What sort of documents do I need to have and how much notice should I get?

The current land access laws distinguish two different categories of resource activity based on the potential impact on a landholder's business and land use. Either 'preliminary' or 'advanced'.

'Preliminary' activities are those where the impact on the landholder's business or land use is likely to be nil or negligible. Examples include: walking the land, taking soil samples or survey pegging. In this case, the resource company must first provide the landholder with an Entry Notice at least 10 business days before coming on the land.

This notice must include:

  • a description of the land proposed to be entered
  • the period when the land will be entered (the entry period)
  • the activities proposed to be carried out (you must ensure the activities are very specifically described)
  • when and where the activities proposed are to be carried out
  • contact details for the relevant resource company.

The first entry notice must include:

  • a copy of the relevant resource company document – its mining tenement
  • a copy of the Land Access Code (a uniform document that outlines how the company must conduct itself in its activities on the land)
  • a copy of the relevant environmental authority's documentation.

Under all resource laws, the entry period may be longer if agreed in writing by the parties.

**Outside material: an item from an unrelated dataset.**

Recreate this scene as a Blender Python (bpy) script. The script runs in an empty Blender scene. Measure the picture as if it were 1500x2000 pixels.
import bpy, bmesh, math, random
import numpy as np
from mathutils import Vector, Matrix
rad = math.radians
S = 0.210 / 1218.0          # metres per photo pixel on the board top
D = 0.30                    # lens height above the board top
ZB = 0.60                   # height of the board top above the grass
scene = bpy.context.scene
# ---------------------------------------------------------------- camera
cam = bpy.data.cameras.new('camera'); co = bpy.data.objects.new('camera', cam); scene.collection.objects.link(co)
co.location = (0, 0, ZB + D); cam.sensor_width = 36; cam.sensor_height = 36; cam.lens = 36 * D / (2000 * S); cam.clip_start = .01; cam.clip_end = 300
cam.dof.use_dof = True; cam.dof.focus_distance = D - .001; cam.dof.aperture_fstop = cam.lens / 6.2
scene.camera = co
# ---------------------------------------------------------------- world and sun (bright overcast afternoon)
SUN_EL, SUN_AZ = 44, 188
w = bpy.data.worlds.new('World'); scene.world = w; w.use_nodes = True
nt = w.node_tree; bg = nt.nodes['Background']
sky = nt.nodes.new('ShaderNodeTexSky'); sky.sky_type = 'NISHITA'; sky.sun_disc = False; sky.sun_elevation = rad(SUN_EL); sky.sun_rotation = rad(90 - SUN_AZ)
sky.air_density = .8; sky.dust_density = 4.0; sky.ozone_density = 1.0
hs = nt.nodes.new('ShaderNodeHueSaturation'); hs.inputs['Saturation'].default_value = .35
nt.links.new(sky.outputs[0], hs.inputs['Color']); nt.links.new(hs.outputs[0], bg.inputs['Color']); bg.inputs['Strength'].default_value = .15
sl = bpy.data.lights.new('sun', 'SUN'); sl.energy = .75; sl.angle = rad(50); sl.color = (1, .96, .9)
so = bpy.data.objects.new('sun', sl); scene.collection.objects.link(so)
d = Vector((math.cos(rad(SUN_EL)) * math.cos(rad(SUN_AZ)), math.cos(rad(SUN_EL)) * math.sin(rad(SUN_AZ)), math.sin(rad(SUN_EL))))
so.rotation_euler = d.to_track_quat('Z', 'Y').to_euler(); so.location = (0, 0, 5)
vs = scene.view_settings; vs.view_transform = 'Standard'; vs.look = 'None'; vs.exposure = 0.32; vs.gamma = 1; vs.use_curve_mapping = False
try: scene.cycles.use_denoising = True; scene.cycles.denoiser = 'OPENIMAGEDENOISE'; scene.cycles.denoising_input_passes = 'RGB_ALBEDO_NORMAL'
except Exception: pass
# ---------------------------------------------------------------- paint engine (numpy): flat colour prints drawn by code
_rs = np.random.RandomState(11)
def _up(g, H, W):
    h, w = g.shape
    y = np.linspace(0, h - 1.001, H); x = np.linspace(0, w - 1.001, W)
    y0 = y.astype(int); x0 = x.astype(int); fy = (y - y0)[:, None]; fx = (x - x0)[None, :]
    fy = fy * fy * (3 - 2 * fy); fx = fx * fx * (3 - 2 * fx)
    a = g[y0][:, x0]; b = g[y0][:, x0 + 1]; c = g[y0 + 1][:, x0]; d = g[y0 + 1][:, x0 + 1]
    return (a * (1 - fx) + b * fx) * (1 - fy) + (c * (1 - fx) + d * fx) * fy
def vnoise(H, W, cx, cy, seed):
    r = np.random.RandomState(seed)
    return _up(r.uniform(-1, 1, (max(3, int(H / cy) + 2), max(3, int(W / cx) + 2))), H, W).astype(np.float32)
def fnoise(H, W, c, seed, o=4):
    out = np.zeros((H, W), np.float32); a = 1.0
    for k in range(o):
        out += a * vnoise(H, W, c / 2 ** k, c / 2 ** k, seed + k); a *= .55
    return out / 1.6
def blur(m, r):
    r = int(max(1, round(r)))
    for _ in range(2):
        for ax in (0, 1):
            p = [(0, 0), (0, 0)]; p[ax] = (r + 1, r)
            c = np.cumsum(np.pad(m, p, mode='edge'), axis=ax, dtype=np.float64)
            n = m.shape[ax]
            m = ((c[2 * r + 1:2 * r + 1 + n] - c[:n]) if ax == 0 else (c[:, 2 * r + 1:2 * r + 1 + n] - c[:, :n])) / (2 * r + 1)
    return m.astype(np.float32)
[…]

A common mistake is to permit resource companies to conduct advanced activities on your land when it has only provided an Entry Notice. Remember, Entry Notices are only for nil or negligible impact activity upon your land use or business.

'Advanced' activities are those activities that are likely to have a significant impact on the landholder's business or land use. Examples include constructing a track or access road, constructing a camp,clearing vegetation or drilling on the land. A resource company, its staff or agents, cannot enter private land to conduct 'advanced' activities unless the resource company has entered into one of the following with the landholder:

  • a Conduct and Compensation Agreement (CCA)
  • a Deferral Agreement; or
  • the matter has been referred to the Land Court for determination.

A resource company will generally agree to pay your reasonable legal costs of negotiating and entering into a CCA or Deferral Agreement. It will not agree to pay your Land Court legal bills which could run at about $5000 or more per day over days or weeks of court argument involving expert witnesses.

CCAs and Deferral Agreements when signed are legally binding contracts between the resource company and the landholder intended to provide compensation to the landholder for the impact of authorised activities undertaken on the land.

A Deferral Agreement permits a resource company to enter the land and commence the activity ahead of a CCA being agreed at a later date.

Current land access laws permit the resource company to utilize unreasonably short minimum negotiation periods in which the landholder must agree a CCA, by first giving the landholder "Notice of Intention to Negotiate" which often specify a short negotiation period, as little as 20 business days. The resource company may then use a process that was not intended by the current law to work against you. If you don't agree the CCA within that specified time, the resource company may push you into an alternative dispute resolution process, either a "conference" or dispute resolution hearing convened by the Department of Employment, Economic Development and Innovation. If that fails, you can be forced by the resource company to the Land Court. The resource company will not pay your reasonable legal fees incurred in these processes. The Department will usually not award legal costs of the conference or dispute resolution to you.

This process was intended as a landholder safeguard, but we see resource companies using the process to push landholders into these dispute resolution processes and as a result, into a Deferral Agreement (by which, when signed, the dispute resolution may be avoided).

If the Department considers that the resource company is being vexatious or is unreasonably denying a landholder adequate negotiation time, the Department or the Mining Registrar will take up your complaint with the resource company, but this won't really slow time down. This expensive process should be avoided.

It's frightening how quickly the resource company may push you into the Land Court. Big international companies can generally absorb litigation costs better than the landholders with whom they deal.

Why you should engage with your lawyers early

You can see from even this basic information that the process is complicated.

Yes, CCAs and Deferral Agreements are in standard template forms, but these forms need to be heavily customised to adequately describe the resource company activity, compensatable items and value, land rehabilitation and environmental care issues.

The effect this activity may have on your stock, crops and water can be significant and these agreements must be written so as to minimise those risks, force the resource company to fix such problems and compensate you in the activity period. Sometimes the dollar value of compensation needs to be deferred in the CCA until the activity affects are known.

The resource companies do these negotiations all day every day and are skilled in negotiation and hold significant psychological advantage and experience in the way they go about these processes.

Hence the need for the land owner to be represented by legal experts who operate in this space.

Always keep in mind, that unlike other parts of the world, you don't own these resources under your land – the State Government does and the Government is entitled to the royalties earned from the extraction, not you. You are legally only entitled to be compensated for the disturbance to your use of the land and business upon it.

The content of this article is intended to provide a general guide to the subject matter. Specialist advice should be sought about your specific circumstances.